## Written task
Bring together all lines of the material below that contain the string "scene".

## Data shown
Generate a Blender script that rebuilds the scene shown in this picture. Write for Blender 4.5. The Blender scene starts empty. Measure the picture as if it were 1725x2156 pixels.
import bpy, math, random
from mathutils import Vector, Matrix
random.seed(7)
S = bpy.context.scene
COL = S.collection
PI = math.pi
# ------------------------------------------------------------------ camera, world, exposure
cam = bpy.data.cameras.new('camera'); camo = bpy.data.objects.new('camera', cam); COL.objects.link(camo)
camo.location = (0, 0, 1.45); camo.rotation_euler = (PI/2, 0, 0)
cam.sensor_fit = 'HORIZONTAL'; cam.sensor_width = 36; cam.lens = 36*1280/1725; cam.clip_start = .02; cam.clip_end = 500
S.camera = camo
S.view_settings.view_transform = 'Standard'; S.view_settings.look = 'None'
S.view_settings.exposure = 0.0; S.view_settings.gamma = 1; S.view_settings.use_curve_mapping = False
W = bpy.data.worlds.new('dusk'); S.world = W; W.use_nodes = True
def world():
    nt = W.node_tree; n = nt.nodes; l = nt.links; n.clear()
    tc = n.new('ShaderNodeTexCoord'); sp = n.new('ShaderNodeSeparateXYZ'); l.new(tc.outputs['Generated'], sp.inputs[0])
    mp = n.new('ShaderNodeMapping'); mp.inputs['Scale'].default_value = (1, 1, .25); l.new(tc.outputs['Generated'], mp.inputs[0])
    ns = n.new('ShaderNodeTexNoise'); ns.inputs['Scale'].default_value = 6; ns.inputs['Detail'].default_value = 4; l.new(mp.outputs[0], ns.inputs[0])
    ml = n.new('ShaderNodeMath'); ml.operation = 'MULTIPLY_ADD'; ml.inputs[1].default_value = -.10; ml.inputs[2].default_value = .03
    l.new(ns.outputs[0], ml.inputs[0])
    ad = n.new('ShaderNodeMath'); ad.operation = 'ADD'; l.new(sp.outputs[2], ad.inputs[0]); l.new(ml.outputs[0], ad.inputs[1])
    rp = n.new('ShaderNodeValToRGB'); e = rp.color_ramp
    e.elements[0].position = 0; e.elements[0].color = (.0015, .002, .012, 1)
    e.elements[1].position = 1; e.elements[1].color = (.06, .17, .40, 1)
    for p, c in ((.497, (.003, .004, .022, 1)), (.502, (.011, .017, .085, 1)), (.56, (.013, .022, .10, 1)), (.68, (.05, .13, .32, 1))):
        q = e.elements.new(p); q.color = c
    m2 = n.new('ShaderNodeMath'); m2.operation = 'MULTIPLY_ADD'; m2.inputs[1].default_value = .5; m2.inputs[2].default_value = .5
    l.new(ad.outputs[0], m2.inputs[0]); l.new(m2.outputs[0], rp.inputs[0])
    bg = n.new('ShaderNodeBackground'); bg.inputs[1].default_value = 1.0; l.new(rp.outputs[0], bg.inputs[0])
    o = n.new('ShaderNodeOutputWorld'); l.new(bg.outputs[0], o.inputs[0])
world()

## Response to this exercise
Generate a Blender script that rebuilds the scene shown in this picture. Write for Blender 4.5. The Blender scene starts empty. Measure the picture as if it were 1725x2156 pixels.
S = bpy.context.scene